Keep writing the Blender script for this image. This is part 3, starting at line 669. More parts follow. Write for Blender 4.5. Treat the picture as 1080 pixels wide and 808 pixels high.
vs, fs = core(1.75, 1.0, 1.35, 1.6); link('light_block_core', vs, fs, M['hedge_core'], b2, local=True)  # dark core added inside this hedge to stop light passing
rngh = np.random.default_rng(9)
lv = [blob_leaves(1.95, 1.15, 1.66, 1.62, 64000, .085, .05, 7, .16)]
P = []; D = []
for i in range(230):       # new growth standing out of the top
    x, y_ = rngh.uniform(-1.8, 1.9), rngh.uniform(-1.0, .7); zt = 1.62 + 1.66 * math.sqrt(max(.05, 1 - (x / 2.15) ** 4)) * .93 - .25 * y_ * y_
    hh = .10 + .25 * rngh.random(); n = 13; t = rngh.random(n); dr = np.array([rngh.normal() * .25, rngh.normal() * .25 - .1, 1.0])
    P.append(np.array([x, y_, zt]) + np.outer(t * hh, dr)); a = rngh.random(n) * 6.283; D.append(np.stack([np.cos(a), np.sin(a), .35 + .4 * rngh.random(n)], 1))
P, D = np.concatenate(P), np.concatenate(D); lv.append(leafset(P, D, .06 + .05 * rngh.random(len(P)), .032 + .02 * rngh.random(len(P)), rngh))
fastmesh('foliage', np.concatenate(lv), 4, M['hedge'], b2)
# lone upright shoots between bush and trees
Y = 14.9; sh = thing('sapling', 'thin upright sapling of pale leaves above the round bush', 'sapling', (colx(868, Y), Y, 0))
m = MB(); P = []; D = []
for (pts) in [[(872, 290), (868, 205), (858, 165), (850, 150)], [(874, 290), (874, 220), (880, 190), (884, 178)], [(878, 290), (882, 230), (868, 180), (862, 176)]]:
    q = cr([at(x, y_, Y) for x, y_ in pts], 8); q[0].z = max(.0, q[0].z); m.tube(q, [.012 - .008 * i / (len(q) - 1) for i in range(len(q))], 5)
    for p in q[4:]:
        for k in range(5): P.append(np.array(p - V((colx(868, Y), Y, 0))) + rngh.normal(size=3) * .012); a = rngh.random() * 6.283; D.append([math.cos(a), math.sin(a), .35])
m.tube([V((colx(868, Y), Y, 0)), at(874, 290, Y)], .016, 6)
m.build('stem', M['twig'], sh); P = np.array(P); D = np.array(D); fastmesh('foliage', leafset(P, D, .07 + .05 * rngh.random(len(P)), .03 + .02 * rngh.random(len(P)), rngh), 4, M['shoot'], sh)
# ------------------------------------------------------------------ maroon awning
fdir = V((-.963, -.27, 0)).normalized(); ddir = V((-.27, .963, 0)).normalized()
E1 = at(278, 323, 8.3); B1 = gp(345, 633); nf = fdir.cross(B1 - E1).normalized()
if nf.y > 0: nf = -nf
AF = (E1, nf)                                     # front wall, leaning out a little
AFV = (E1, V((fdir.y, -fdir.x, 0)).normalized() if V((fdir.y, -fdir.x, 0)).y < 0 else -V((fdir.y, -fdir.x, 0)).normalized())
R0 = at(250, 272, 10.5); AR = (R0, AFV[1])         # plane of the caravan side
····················
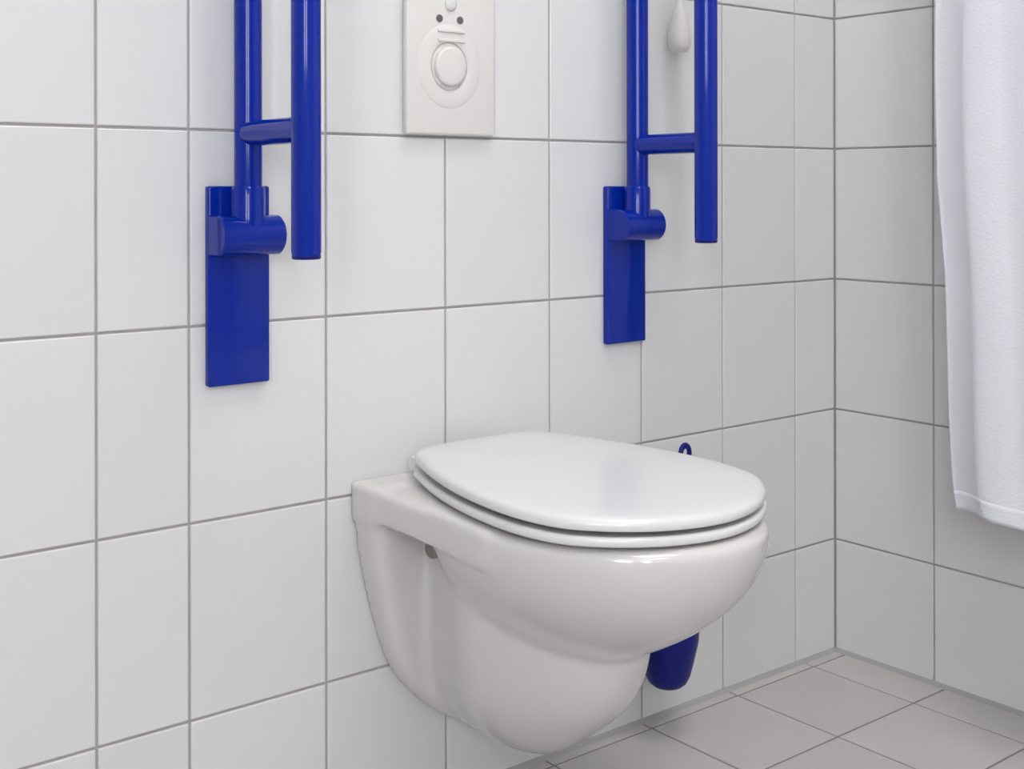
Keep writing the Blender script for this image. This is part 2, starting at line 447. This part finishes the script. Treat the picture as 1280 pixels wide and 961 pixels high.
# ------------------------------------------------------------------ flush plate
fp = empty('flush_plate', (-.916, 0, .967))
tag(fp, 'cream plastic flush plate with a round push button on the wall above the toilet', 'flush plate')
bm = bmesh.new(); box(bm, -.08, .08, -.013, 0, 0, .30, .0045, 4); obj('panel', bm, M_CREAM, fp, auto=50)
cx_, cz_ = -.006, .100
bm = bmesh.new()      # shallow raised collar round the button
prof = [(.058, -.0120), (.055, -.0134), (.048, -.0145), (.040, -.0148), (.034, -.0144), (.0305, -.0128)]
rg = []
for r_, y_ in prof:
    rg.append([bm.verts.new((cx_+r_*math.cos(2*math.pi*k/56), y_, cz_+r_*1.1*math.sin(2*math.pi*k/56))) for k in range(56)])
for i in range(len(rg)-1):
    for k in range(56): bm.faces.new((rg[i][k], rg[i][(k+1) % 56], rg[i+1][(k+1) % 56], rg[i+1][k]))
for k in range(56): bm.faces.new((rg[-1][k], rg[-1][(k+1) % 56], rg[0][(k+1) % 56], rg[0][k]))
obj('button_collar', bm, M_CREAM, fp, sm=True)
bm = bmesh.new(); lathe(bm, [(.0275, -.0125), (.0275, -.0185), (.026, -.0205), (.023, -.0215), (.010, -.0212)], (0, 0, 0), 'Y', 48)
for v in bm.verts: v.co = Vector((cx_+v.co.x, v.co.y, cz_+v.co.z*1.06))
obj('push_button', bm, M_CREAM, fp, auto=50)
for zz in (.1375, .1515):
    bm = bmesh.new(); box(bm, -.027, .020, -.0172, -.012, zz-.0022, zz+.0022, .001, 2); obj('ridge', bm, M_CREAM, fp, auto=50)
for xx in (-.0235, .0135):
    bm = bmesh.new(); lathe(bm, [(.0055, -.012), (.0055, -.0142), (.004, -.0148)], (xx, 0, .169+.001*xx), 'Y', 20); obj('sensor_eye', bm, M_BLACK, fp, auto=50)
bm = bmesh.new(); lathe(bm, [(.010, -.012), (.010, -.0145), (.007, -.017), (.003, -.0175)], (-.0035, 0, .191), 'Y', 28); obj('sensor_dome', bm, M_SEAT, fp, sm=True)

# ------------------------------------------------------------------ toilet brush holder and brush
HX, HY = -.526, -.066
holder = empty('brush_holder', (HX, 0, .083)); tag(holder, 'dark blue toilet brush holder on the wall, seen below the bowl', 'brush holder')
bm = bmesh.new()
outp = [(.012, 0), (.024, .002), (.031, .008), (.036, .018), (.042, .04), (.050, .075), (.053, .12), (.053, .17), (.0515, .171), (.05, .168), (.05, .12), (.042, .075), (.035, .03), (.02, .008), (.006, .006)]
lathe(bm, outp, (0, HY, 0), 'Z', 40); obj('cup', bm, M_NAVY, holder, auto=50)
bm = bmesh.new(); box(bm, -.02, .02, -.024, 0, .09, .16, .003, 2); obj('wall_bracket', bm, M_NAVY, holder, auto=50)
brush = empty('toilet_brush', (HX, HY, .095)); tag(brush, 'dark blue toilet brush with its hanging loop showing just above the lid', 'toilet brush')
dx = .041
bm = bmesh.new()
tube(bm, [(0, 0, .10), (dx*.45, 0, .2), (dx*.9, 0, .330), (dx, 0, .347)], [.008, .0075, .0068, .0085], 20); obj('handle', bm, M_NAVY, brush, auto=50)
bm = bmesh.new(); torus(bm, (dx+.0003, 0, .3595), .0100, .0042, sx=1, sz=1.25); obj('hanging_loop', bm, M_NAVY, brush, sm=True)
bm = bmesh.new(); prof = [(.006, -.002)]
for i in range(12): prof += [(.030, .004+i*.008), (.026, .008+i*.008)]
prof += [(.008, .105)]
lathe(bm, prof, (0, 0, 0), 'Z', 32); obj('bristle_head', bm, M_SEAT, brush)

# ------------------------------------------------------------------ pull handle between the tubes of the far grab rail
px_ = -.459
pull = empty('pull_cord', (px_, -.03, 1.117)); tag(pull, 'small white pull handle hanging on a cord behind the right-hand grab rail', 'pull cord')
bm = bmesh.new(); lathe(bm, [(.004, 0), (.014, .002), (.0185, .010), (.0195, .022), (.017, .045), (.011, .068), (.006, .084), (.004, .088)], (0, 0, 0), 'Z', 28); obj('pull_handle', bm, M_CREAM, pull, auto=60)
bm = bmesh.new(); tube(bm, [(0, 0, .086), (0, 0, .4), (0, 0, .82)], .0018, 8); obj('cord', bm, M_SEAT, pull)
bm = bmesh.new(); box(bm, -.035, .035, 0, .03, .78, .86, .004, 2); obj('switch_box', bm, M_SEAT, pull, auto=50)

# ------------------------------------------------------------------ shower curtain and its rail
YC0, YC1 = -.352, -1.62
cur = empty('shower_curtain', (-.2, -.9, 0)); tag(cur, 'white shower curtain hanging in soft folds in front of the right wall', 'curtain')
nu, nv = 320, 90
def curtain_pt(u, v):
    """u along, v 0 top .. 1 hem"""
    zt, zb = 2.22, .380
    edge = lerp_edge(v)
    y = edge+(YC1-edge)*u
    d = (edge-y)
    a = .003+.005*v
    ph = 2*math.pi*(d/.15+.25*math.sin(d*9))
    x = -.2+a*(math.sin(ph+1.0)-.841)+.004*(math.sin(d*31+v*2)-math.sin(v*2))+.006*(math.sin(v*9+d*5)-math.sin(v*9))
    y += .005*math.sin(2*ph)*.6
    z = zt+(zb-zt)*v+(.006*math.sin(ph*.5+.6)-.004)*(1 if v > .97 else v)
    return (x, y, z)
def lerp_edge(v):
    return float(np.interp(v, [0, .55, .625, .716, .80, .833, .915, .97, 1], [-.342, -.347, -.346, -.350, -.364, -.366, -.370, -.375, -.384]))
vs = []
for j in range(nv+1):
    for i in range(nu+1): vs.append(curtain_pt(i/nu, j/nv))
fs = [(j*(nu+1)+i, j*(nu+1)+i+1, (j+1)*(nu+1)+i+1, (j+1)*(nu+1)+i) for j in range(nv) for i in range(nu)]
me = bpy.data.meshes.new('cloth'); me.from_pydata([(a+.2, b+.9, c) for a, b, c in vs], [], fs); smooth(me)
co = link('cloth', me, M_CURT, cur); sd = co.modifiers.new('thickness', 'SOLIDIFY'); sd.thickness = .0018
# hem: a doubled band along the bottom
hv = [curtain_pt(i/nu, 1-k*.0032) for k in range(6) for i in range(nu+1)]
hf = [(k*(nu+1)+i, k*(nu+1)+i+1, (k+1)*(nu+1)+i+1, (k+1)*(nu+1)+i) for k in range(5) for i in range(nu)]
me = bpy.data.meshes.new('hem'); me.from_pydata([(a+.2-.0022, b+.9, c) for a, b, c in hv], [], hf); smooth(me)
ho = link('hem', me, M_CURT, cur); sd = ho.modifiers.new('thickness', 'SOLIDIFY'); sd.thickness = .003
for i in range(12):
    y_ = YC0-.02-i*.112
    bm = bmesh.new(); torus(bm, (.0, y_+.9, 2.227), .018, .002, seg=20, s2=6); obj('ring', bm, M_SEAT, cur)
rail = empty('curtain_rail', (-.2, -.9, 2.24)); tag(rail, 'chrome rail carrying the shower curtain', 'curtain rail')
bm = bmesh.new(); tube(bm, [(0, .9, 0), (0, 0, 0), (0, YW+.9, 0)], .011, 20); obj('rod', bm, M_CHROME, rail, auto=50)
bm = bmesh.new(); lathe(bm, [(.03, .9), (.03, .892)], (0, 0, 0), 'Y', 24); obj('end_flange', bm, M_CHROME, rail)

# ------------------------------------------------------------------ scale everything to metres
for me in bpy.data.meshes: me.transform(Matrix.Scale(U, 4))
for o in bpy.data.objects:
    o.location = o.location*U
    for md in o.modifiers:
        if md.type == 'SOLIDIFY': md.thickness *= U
····················
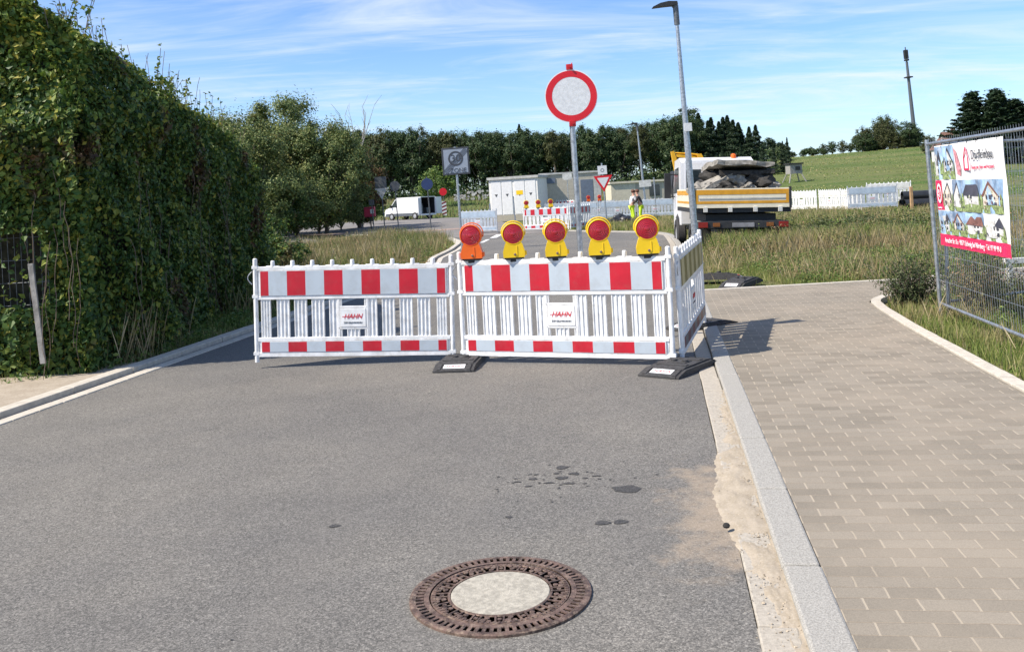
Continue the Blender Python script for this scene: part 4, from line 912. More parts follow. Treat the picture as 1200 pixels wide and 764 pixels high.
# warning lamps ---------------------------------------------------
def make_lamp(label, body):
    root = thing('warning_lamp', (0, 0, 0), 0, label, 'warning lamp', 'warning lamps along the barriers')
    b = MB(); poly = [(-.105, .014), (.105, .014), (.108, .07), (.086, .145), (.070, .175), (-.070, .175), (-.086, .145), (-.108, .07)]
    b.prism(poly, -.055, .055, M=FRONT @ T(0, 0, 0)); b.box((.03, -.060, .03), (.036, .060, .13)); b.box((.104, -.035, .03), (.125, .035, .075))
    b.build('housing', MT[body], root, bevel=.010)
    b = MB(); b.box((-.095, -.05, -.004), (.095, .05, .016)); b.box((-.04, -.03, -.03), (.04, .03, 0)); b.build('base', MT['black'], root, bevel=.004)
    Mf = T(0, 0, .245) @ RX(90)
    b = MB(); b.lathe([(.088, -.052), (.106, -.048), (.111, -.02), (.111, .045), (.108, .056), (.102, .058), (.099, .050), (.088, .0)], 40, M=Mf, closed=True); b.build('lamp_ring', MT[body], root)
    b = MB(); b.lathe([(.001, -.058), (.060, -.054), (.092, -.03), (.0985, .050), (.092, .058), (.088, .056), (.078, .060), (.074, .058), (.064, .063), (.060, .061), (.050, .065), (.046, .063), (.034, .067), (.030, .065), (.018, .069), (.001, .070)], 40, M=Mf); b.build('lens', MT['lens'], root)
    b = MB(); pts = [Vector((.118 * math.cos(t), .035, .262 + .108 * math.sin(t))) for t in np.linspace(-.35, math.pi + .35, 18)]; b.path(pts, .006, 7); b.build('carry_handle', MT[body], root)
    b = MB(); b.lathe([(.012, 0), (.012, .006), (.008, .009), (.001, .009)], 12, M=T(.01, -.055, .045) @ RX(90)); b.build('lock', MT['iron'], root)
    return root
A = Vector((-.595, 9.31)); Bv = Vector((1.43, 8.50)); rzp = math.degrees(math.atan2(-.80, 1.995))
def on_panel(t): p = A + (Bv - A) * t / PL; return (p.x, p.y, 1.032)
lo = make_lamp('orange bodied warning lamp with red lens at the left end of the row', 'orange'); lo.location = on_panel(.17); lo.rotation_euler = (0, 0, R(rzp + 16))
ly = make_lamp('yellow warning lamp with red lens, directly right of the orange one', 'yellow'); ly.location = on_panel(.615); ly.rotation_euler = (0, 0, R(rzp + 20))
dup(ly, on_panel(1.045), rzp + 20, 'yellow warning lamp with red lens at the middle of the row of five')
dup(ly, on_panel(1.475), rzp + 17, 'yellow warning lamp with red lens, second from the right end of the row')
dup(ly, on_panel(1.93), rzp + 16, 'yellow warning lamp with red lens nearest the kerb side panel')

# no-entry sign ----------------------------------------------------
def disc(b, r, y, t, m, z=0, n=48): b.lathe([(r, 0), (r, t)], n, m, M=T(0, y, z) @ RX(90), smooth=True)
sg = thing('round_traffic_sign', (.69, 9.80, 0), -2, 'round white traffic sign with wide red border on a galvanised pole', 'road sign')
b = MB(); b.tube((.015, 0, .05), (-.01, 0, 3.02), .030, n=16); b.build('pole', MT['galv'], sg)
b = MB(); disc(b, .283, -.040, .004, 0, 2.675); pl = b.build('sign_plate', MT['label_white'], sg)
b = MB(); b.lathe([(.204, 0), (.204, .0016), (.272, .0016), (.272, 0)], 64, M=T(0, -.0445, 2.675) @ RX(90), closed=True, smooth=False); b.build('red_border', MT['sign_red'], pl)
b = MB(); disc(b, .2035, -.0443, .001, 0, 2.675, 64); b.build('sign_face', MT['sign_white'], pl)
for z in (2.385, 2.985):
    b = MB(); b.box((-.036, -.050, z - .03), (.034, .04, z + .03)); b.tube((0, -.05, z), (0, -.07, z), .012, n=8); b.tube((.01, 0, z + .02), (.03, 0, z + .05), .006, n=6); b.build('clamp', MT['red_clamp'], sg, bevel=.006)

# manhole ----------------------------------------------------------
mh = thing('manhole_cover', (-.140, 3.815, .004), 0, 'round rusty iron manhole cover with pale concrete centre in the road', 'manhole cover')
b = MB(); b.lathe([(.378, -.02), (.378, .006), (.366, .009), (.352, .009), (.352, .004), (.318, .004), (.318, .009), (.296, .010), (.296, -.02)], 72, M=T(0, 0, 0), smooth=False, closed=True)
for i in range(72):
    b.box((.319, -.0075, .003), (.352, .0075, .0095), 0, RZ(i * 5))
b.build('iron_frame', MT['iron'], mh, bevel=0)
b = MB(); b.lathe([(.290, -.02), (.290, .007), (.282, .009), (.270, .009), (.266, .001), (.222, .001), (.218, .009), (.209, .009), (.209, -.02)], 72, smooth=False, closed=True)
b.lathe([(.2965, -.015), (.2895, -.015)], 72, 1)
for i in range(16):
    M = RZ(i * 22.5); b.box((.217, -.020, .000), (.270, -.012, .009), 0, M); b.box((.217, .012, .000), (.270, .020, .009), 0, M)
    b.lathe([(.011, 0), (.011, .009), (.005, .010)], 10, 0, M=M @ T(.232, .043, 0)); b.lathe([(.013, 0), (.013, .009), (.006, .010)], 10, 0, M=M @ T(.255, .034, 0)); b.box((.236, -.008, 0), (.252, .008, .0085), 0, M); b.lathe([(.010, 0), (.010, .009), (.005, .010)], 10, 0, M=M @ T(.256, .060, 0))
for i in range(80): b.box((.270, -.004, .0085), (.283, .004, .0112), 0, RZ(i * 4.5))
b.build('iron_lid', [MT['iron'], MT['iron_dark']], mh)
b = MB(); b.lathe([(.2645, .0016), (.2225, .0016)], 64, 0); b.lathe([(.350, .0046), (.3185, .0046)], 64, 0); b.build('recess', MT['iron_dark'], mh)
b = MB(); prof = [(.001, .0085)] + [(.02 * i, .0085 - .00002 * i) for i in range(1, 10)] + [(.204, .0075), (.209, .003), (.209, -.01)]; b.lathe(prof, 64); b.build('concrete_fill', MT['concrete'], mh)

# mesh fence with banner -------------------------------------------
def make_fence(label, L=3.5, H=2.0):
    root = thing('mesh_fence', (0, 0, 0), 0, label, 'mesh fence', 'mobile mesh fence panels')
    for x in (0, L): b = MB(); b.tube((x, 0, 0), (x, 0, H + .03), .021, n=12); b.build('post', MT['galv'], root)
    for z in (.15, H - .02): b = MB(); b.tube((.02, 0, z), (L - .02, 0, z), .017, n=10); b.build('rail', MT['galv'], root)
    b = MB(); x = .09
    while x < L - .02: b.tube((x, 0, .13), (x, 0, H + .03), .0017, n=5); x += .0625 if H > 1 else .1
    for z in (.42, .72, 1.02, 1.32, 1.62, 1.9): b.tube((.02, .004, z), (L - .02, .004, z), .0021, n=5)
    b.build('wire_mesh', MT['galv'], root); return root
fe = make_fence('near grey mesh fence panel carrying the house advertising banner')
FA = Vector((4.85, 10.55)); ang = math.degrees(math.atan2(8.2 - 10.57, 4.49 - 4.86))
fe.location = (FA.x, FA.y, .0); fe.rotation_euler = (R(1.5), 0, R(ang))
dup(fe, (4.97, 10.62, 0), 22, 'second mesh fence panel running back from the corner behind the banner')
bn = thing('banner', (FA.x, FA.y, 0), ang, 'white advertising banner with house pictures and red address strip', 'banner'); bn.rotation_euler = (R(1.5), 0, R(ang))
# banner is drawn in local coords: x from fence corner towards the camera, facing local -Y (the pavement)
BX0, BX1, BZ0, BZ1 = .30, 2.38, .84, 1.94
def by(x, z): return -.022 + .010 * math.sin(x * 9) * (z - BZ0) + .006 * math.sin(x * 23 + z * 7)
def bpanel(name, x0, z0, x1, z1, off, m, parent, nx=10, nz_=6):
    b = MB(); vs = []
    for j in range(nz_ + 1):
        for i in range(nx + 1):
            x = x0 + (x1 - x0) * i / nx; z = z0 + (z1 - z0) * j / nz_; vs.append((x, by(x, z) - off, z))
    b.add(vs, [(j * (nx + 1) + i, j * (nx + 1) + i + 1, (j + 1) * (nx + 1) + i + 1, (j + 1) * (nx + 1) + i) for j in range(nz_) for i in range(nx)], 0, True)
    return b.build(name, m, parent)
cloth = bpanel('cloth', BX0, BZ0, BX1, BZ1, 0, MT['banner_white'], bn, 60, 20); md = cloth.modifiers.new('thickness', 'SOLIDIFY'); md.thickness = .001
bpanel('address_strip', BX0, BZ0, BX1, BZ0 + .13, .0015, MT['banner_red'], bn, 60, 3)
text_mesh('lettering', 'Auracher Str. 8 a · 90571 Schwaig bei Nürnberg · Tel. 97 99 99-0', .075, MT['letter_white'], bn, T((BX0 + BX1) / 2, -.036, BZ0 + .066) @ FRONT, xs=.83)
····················
● Task requirements:
Provide only the count of lines in the material above that hold the word "Keep".

● The response:
2